9/8の日経夕刊、会社で引っ張り出して読みました。
中身についてコメントするほどの知識も見識もないのですが、「天下の大新聞の記事の精度」について、おっしゃるとおり「大したことない」ことは残念ながら事実です。
(もちろん、大新聞だけではありませんが…。)
by Lionbass (2009-09-15 12:24) 

Yakupen

Lionbassさま、なるほど、会社というのは新聞をとってるから、そこで読めるんですな。まだまだ新聞の販売も大丈夫か。

小生としましては、この日経の大阪の文化記者さんの趣旨には大いに賛同したいんですよ。ですが、世の中、それこそどっかの総理大臣じゃないけど(まだ)、漢字の読み間違えとか、細かい事実誤認とか、小生のやってる商売だと横文字名の読み方の間違いとかがあると、もうその瞬間に「記事の信用度」ががた落ちになってしまう、という面があるんですね。特に相手が口うるさい読者の場合、「こんなことを間違えるような奴の言ってることが信用出来るか」ってことになってしまう。その意味で、この記事はとてももったいなぁ、と思うわけであります。

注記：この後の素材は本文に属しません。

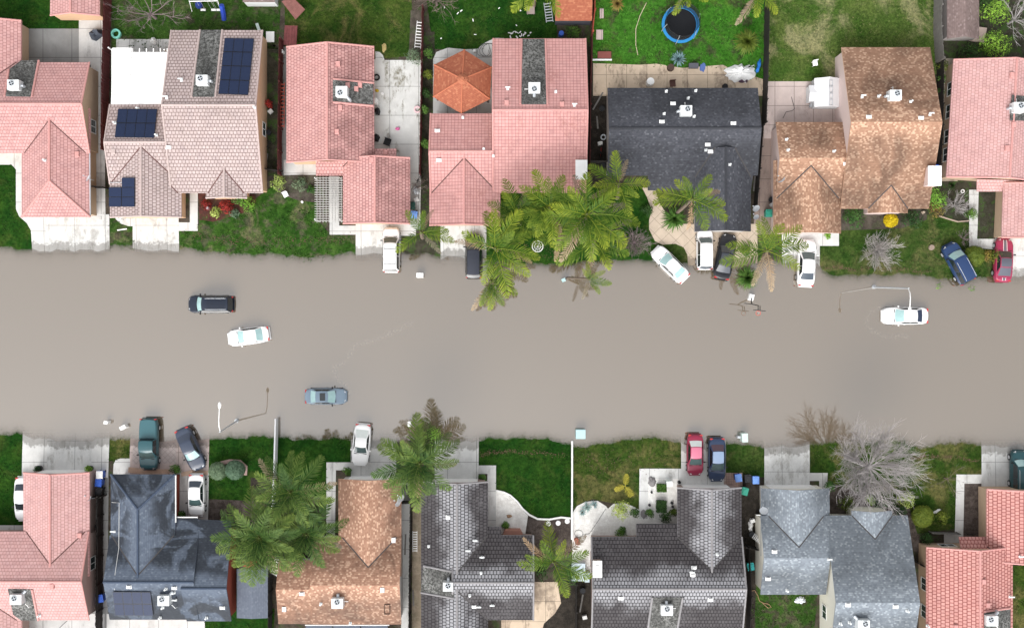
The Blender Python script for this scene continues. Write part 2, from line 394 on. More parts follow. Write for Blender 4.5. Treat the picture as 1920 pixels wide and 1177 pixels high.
C_brick = concrete_mat('brick_walk', (.34, .23, .19), (.55, .50, .47), .7, .25, True, .7, .8)
S_dark = soil_mat('soil_dark', (.022, .019, .016), (.05, .042, .034), .0)
S_bed = soil_mat('soil_bed', (.05, .042, .034), (.10, .085, .07), .25)
S_mulch = soil_mat('soil_mulch', (.045, .035, .03), (.11, .09, .08), .0, (.30, .27, .26))
S_tan = soil_mat('soil_tan', (.20, .165, .12), (.30, .25, .19), .1)
S_shade = soil_mat('soil_weeds', (.03, .03, .02), (.06, .055, .04), .8)
S_gravel = soil_mat('white_gravel', (.62, .60, .57), (.80, .79, .76), .0, (.42, .40, .37))
S_red = soil_mat('red_mulch', (.045, .024, .02), (.10, .036, .03), .5, (.15, .05, .045))
P = patch
# top row, west to east
P('lawn', 'olive back lawn in the corner beyond the grey courtyard', [(-60,-30),(150,-30),(150,54),(-60,54)], L_dark)
P('patio', 'dark grey concrete courtyard behind the hipped pink house', [(40,54),(150,54),(150,122),(40,122)], C_dark, .012)
P('path', 'pale concrete side path along the dark red fence', [(148,33),(196,33),(198,412),(170,412),(170,122),(148,122)], C_grey, .014)
P('lawn', 'dark green lawn with a rounded edge beside the hipped pink house', [(-70,309),(22,309),(30,318),(30,392),(36,406),(50,418),(58,432),(61,476),(-70,476)], L_dark)
P('path', 'curved concrete walk between dark lawn and hipped pink garage', [(-70,285),(44,285),(44,406),(88,406),(88,474),(61,474),(58,432),(50,418),(36,406),(30,392),(30,318),(22,309),(-70,309)], C_pale, .012)
P('driveway', 'wet stained concrete driveway of the hipped pink house', [(86,402),(205,402),(206,474),(86,474)], C_worn, .014)
P('lawn', 'scrappy strip of grass between two flooded concrete driveways', [(206,404),(252,404),(252,474),(206,474)], L_dirt)
P('path', 'white quarter round concrete pad beside the solar house driveway', [(214,402),(252,402),(252,424),(240,424),(226,419),(217,411)], C_white, .014)
P('driveway', 'white concrete driveway of the beige solar house', [(249,402),(335,402),(336,474),(249,474)], C_worn, .013)
P('path', 'L shaped white walk beside the beige solar house driveway', [(335,417),(356,417),(356,355),(371,355),(371,433),(335,433)], C_pale, .014)
P('garden_bed', 'red mulch flower bed under the beige solar house', [(371,355),(478,365),(480,380),(460,398),(440,404),(400,416),(374,412)], S_red, .012)
P('lawn', 'patchy front lawn between the beige solar house and the white pergola', [(336,433),(371,433),(374,410),(440,404),(480,372),(512,348),(530,365),(594,380),(594,412),(620,440),(668,442),(668,492),(336,490)], L_patchy)
P('garden_bed', 'brown planting bed beneath the porch of the ribbed pink house', [(494,330),(594,328),(594,380),(560,376),(530,366),(512,350),(494,345)], S_bed, .012)
P('lawn', 'scruffy back yard with bare soil behind the white patio cover', [(209,-30),(528,-30),(522,92),(209,92)], L_dirt)
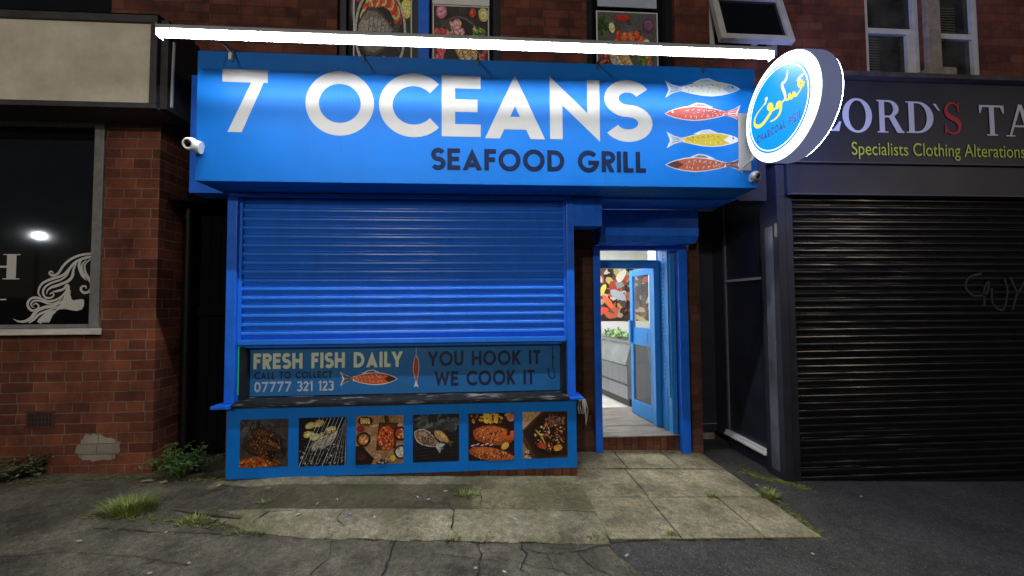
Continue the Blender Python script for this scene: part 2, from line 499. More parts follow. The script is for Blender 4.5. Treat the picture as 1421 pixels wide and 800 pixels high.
# geometric sans: every glyph is (width, strokes, polygons), cap height 1, stroke w
def glyph(ch, w):
    h = w/2; S = []; Pg = []
    def leg(x0, y0, x1, y1): S.append(('c', [(x0+(x0-x1)*.3, y0+(y0-y1)*.3), (x1+(x1-x0)*.3, y1+(y1-y0)*.3)]))
    if ch == ' ': return .42, S, Pg
    if ch == 'O': W = 1.06; S.append(('o', arc(W/2, .5, W/2-h, .52-h, 0, 360, 40)[:-1]))
    elif ch == '0': W = .72; S.append(('o', arc(W/2, .5, W/2-h, .51-h, 0, 360, 36)[:-1]))
    elif ch == 'C': W = .86; S.append(('s', arc(.53, .5, .53-h, .52-h, 42, 318, 30)))
    elif ch == 'G':
        W = .98; S.append(('s', arc(.53, .5, .53-h, .52-h, 42, 352, 32))); S.append(('s', [(.52, .5-h*.6), (1.055, .5-h*.6)])); W = 1.06
    elif ch == 'D': W = .84; S.append(('o', [(h, h), (h, 1-h)]+arc(.34, .5, .5-h, .5-h, 90, -90, 20)))
    elif ch in 'EF':
        W = .60 if ch == 'E' else .56
        S.append(('s', [(h, 0), (h, 1)])); S.append(('s', [(w, 1-h), (W, 1-h)])); S.append(('s', [(w, .51), (W-.05, .51)]))
        if ch == 'E': S.append(('s', [(w, h), (W, h)]))
    elif ch == 'H': W = .78; S += [('s', [(h, 0), (h, 1)]), ('s', [(W-h, 0), (W-h, 1)]), ('s', [(w, .5), (W-w, .5)])]
    elif ch == 'I': W = w; S.append(('s', [(h, 0), (h, 1)]))
    elif ch == 'L': W = .5; S += [('s', [(h, 0), (h, 1)]), ('s', [(w, h), (W, h)])]
    elif ch == 'T': W = .62; S += [('s', [(0, 1-h), (W, 1-h)]), ('s', [(W/2, 0), (W/2, 1-w)])]
    elif ch == 'U': W = .74; S.append(('s', [(h, 1)]+arc(W/2, .36, W/2-h, .37-h, 180, 360, 18)+[(W-h, 1)]))
    elif ch == 'A':
        W = .92; th = math.atan(W/2); ay = 1.02-h/math.sin(th); fx = h/math.cos(th)
        dx = (W/2-fx)/ay
        S.append(('c', [(fx-dx*.3, -.3), (W/2, ay), (W-fx+dx*.3, -.3)]))
        yb = .25; S.append(('s', [(W/2-(ay-yb)*dx, yb), (W/2+(ay-yb)*dx, yb)]))
    elif ch == 'N':
        W = .82; k = (1.07-1.35*w)/W
        Pg += [[(0, 0), (w, 0), (w, 1.04-k*w), (0, 1.04)], [(W-w, -.03+k*w), (W, -.03), (W, 1), (W-w, 1)], [(0, 1.04), (0, -.03+k*W), (W, -.03), (W, 1.04-k*W)]]
    elif ch == 'S':
        W = .62; r = (1.03-w)/4; rx = r*1.12; cx = W/2
        up_ = arc(cx, 1.015-h-r, rx, r, 28, 270, 18); lo = arc(cx, h+r-.015, rx*1.08, r, 90, -152, 18)
        S.append(('s', up_+lo[1:]))
    elif ch == 'K':
        W = .70; S.append(('s', [(h, 0), (h, 1)])); leg(w*.9, .42, W-w*.5, 1.0); leg(w*1.2, .58, W-w*.5, 0)
    elif ch == 'R':
        W = .64; S.append(('s', [(h, 0), (h, 1)])); S.append(('s', [(w, 1-h)]+arc(.36, .72-h*.2, .26-h*.6+.02, .28-h*.8, 90, -90, 14)+[(w, .44+h*.6-h*.0)])); leg(.30, .45, W-w*.55, 0)
    elif ch == 'W':
        W = 1.22; S.append(('c', [(.0+h*.9-.1, 1.3), (.34, h*1.9), (W/2, 1-h*1.9), (W-.34, h*1.9), (W-h*.9+.1, 1.3)]))
    elif ch == 'Y': W = .78; S.append(('s', [(W/2, 0), (W/2, .5)])); S.append(('c', [(h*.7-.1, 1.15), (W/2, .42), (W-h*.7+.1, 1.15)]))
    elif ch == '7':
        W = .76; S.append(('s', [(0, 1-h), (W-.02, 1-h)])); Pg.append([(.10, 0), (.10+w*1.12, 0), (W, 1), (W-w*1.18, 1-w*.5)])
    elif ch == '1': W = w+.16; S.append(('s', [(W-h, 0), (W-h, 1)])); Pg.append([(0, .86), (0, .86-w*.75), (W-w, .99-w*.75), (W-w*.5, 1)])
    elif ch == '2': W = .6; S.append(('s', arc(.29, .71-h*.1, .28-h*.7, .30-h, 165, -30, 16)+[(h*1.3, h*1.2)])); S.append(('s', [(0, h), (W, h)]))
    elif ch == '3':
        W = .58; r = (1.03-w)/4
        S.append(('s', arc(.27, 1.015-h-r, r*1.1, r, 150, -90, 16))); S.append(('s', arc(.27, h+r-.015, r*1.25, r, 90, -155, 16)))
    else: W = .5
    return W, S, Pg
def put(p, ch, x, y, sx, sy, w, c):
    W, S, Pg = glyph(ch, w)
    f = lambda q: (x+q[0]*sx, y+q[1]*sy)
    for k, pts in S:
        tmp = Paint(); tmp.h = 0
        # stroke in glyph space so that widths scale with the letter
        qs = []
        class _C(Paint):
            def quads(s, q, c): qs.extend(q); return s
        _C().stroke(pts, w, c, closed=(k == 'o'), clip=(0, 1.0) if k == 'c' else None)
        p.quads([[f(v) for v in q] for q in qs], c)
    for pg in Pg: p.poly([f(v) for v in pg], c)
def text(p, s, x0, x1, y0, y1, w, c, gap=.14):
    ws = [glyph(ch, w)[0] for ch in s]
    tot = sum(ws)+gap*(len(s)-1)
    sx = (x1-x0)/tot; x = x0
    for ch, W in zip(s, ws):
        put(p, ch, x, y0, sx, y1-y0, w, c); x += (W+gap)*sx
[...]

ネットの記事なんて、そのレベルで事実チェックをしてたら、とてもじゃないけどひとつを20分以下で書いてオシマイ、ってわけにはいかなくなる。商売じゃあないんですから、それ以上の時間をかけるわけにはいかない。だけど、やっぱり十万単位で眺められる商品としての記事の場合は、デスクよもうちょっと頑張ってくれ、と言いたいところであります。

基本的には、己への反省も込めて。いやはや。